The importance of plasmonic heating for the plasmondriven photodimerization of 4-nitrothiophenol
(2019)
Metal nanoparticles form potent nanoreactors, driven by the optical generation of energetic electrons and nanoscale heat. The relative influence of these two factors on nanoscale chemistry is strongly debated. This article discusses the temperature dependence of the dimerization of 4-nitrothiophenol (4-NTP) into 4,4′-dimercaptoazobenzene (DMAB) adsorbed on gold nanoflowers by Surface-Enhanced Raman Scattering (SERS). Raman thermometry shows a significant optical heating of the particles. The ratio of the Stokes and the anti-Stokes Raman signal moreover demonstrates that the molecular temperature during the reaction rises beyond the average crystal lattice temperature of the plasmonic particles. The product bands have an even higher temperature than reactant bands, which suggests that the reaction proceeds preferentially at thermal hot spots.
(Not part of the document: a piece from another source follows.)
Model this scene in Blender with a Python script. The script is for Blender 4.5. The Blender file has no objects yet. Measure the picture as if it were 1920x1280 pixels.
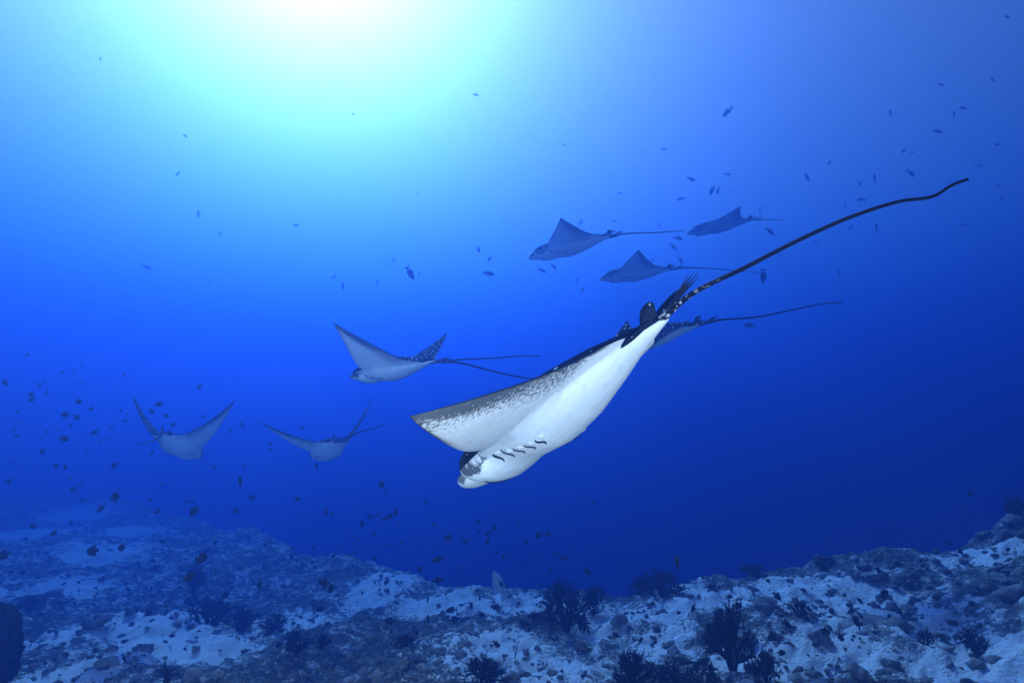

In addition, kinetic measurements of the reaction during external heating of the reaction environment yield a considerable rise of the reaction rate with temperature. Despite this significant heating effects, a comparison of SERS spectra recorded after heating the sample by an external heater to spectra recorded after prolonged illumination shows that the reaction is strictly photo-driven. While in both cases the temperature increase is comparable, the dimerization occurs only in the presence of light. Intensity dependent measurements at fixed temperatures confirm this finding.